En parallèle, le réalisateur nous immerge dans la communauté artistique du Leningrad de l'époque, dont il fait ressortir la vitalité et la fougue vibrante. Ses portraits de groupe sont d'une étonnante fluidité, captés par une caméra aérienne qui fait oublier toute notion d'effort de mise en scène pour ne garder que cette impression de plans-séquences à la chorégraphie spontanée et naturelle. Les dialogues sont à l'unisson, aiguisés et percutants, qui révèlent à la fois l'intelligence des personnages et leur irrémédiable désespoir.

On retrouve au coeur du récit l'un des thèmes de prédilection d'Alexy German jr, celui de la droiture morale, à travers le formidable personnage de Dovlatov lui-même (magnifiquement incarné par le comédien Milan Maric), trublion cynique et désabusé qui refuse pourtant toute forme de compromission. Son combat est celui du Juste qui sait avoir raison contre tout le monde, esprit brillant persécuté par les médiocres et les faibles, et qui malgré tout continue à croire en son destin. On sent vibrer en lui  l'irrépressible nécessité d'écrire, coûte que coûte, et la douleur d'en être empêché.

Ce qui est peut-être le plus beau, dans ce biopic d'un genre très singulier, c'est qu'il pourrait aussi bien s'agir de l'histoire d'un individu lambda qui n'aurait jamais eu aucune reconnaissance. Dovlatov devient en effet la double allégorie de l'artiste maudit et de l'homme engagé, une figure éminemment symbolique de résistance à l'oppression et de persévérance obstinée. Un être prêt à tout perdre pour poursuivre le but qu'il s'est fixé, à la fois intime (s'accomplir en tant qu'écrivain) et politique (combattre le système en parlant de la réalité de son époque).

Ainsi, le film a beau être ancré dans un contexte et une période historique extrêmement particuliers, il est en réalité atemporel, et bénéficie d'une portée universelle qui le rend encore plus dense et puissant.
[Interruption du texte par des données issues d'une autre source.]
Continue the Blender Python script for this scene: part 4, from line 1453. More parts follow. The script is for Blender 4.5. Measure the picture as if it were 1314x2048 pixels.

On est tout simplement bouleversé par la vision de tant d'intelligence bafouée, comme par la démonstration sans ambiguïté de la manière dont l'art a toujours su répondre (avec panache et humour) à la bêtise et à la tyrannie. A l'image de son héros, Alexey German jr ne fait pas plus de compromis sur ses choix formels que sur ses positions idéologiques, et rappelle que si talent et succès ne vont pas forcément de pair, art et engagement politique, eux, peuvent parfois se combiner à la perfection.